Care  must be taken to use the correct fingerings, and to play smoothly and evenly.

 

The Hanon exercises become progressively more difficult by changing the stretches between the fingers, and employing other tricky moves such as crossing the thumb.

The second part contains exercises which incorporate more scales and arpeggios, and the third part is where Hanon ties your fingers in knots with scales in thirds, tremolos and repeated double notes.

Sixty exercises may not sound like a lot at first glance, but actually getting through to the end of part 3, (remember, you are supposed to play them all non-stop!), is a gruelling task worthy of any virtuoso!

Hanon Exercises – Free Online!

If you fancy trying your hand at some Hanon exercises, you can do so risk free by checking out the free resources at http://www.hanon-online.com. You can find more information about Hanon himself, about the methodology behind the exercises, and they have the first twenty Hanon exercises (i.e. the whole of part I) available free to download!

As if that wasn’t wonderful enough, the website also offers you play-along recordings, and you can even transpose each exercise into any key you like, so that you can focus on a specific key signature! Each Hanon exercise is shown with key signature buttons above it, like this:

Hanon exercises

Simply click on the button to transpose the Hanon exercise into whichever key (starting note) you find most appealing!

 

I think this is a great resource for piano students and teachers. The Hanon exercises do have their detractors because they are lacking in musical emotion, but personally I think that there is a place for technical exercises and perhaps there is a good reason why Hanon has remained so popular for so long. Our fingers can only translate what is in our hearts if they are fit and strong enough to do so, and for me, being emotionally detached from exercises is more effective – I get better physiological results when I am focusing only on aspects like fingering, timing or a good legato. With physiological improvement comes a better response from my hands when I want to play “real” music, with some emotion.

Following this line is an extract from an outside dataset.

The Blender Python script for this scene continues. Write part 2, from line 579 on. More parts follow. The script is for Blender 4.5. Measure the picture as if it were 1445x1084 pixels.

Other people have stated that Hanon is not useful because of its repetitive nature, and that such repetition can cause hand injury. I guess it depends how much time you devote to the exercises – I think as a 5-10 minute warm up, little harm can be done. Doing something like this for hours on end is not to be recommended, however!

Comments welcomed!

 

2 comments

  1. William Gouldsby

    Very well articulated when you stated “Our fingers can only translate what is in our hearts if they are fit and strong enough to do so”. It is true that the drills our devoid of any musically emotional expression but I can whole-heartedly attest to your statement. I always knew this(your statement above) but could never quite articulate it. Thanks

  2. Jeff

    I’m also of the opinion that some of Hanon’s exercises are quite useful and have real applications (e.g., trills, repeated notes, scales, arpeggios) in classical piano music. However, it would be a stretch to claim that all of the exercises are vital. I’ve gone through the book and I’ve picked out 10 exercises that I have deemed most useful (see my blog). Thanks again for sharing your thoughts on Hanon.